Recorded information —
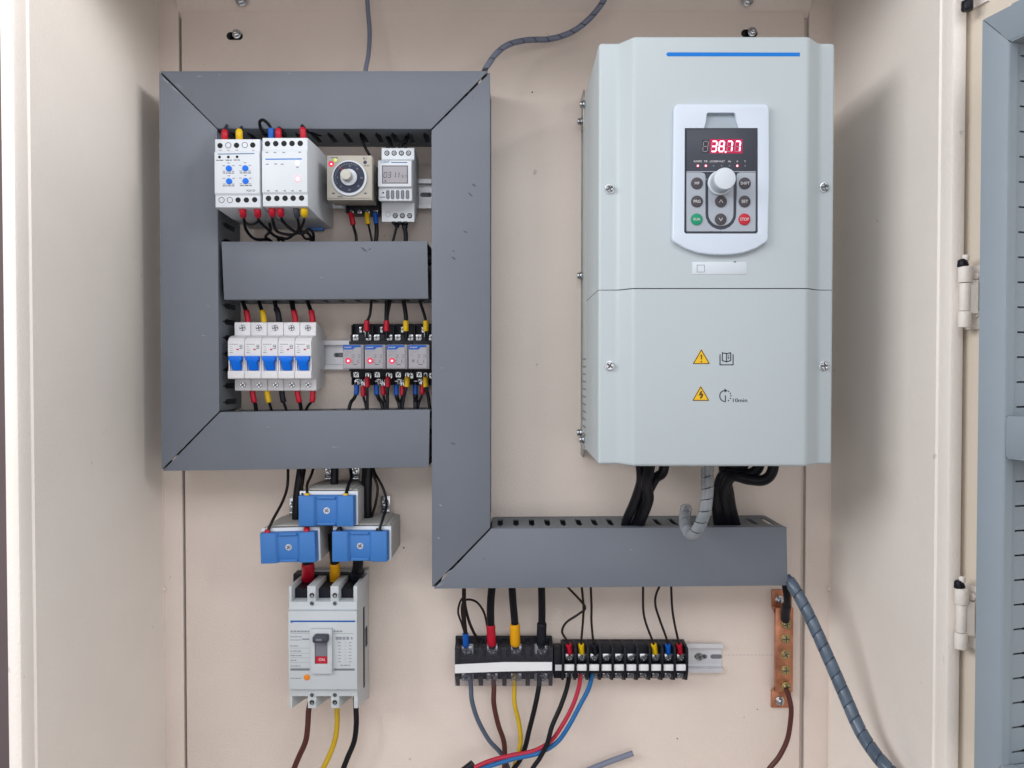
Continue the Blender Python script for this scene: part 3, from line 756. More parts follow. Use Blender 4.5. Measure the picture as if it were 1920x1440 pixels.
pts = [(cx+R_*math.cos(math.radians(a)), cy-R_*math.sin(math.radians(a))) for a in range(98, 275, 11)]
for i in range(len(pts)-1): b.pline(*pts[i], *pts[i+1], w, F, .12)
b.pline(1360, 741, 1360, 753, w, F); b.pprism([(1358.5, 728.5), (1364.5, 732.5), (1358.5, 736)], F+.14, F)
for a in (55, 28, 2, -26, -55): b.pcyl(cx+R_*math.cos(math.radians(a)), cy-R_*math.sin(math.radians(a)), 1.35, F+.12, F, 8)
b.ptext('10min', 1387.5, 750.5, 7.2, F, 27)
build('wait_symbol', b, 'ink', loc_)

# ================================================================== PHASE RELAYS (white, top left)
def phase_body(b, x0, x1, y0, y1, d, dB):
    xa = P(x0, (y0+y1)/2, d)[0]; xb = P(x1, (y0+y1)/2, d)[0]; zt = P((x0+x1)/2, y0, d)[1]; zb = P((x0+x1)/2, y1, d)[1]
    b.profx(xa, xb, [(dB, zt+3), (70, zt+3), (d-5, zt+.6), (d-2, zt), (d-2, zt-12), (d, zt-14), (d, zb+14), (d-2, zb+12), (d-2, zb), (d-5, zb-.6), (70, zb-3), (dB, zb-3)], bev=.6)
PD = 120.0
def rings(b, pts, r=6, d=PD-2, solid=True):
    for px, py in pts:
        x, z = P(px, py, d); k = (CAM_D-d)/FPX
        if solid: b.cyl(x, z, r*k, d+.12, d-.3, 20)
        else: b.ring(x, z, r*k, (r-1.0)*k, d+.12, d-.2)
pr = thing('phase_relay', 'white phase relay with four blue dials, leftmost of the top row', 'relay', 446, 400, 5)
b = MB(); phase_body(b, 402, 486.5, 260, 388, PD, 8); build('housing', b, 'white', pr)
b = MB()
T1 = [(412.5, 273, 1), (428, 272.5, 0), (443.5, 272.5, 1), (459, 272, 0), (474, 272, 1)]; B1 = [(415.5, 375, 0), (431, 375, 0), (446.5, 375, 1), (462, 375, 1), (477.5, 374.5, 1)]
for x, y, s_ in T1+B1:
    b = MB(); rings(b, [(x, y)], 5 if s_ else 5.6, solid=bool(s_)); build('screw_hole' if s_ else 'blank_hole', b, 'hole' if s_ else 'ink', pr)
for px, py in ((411.5, 294.5), (428, 294.3), (444.5, 294)): b = MB(); b.pcyl(px, py, 2.6, PD+.12, PD-.2, 14); build('indicator_light', b, 'hole', pr)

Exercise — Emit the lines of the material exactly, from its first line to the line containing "build('wait_symbol', b, 'ink', loc_)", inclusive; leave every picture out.

Result of the task —
Continue the Blender Python script for this scene: part 3, from line 756. More parts follow. Use Blender 4.5. Measure the picture as if it were 1920x1440 pixels.
pts = [(cx+R_*math.cos(math.radians(a)), cy-R_*math.sin(math.radians(a))) for a in range(98, 275, 11)]
for i in range(len(pts)-1): b.pline(*pts[i], *pts[i+1], w, F, .12)
b.pline(1360, 741, 1360, 753, w, F); b.pprism([(1358.5, 728.5), (1364.5, 732.5), (1358.5, 736)], F+.14, F)
for a in (55, 28, 2, -26, -55): b.pcyl(cx+R_*math.cos(math.radians(a)), cy-R_*math.sin(math.radians(a)), 1.35, F+.12, F, 8)
b.ptext('10min', 1387.5, 750.5, 7.2, F, 27)
build('wait_symbol', b, 'ink', loc_)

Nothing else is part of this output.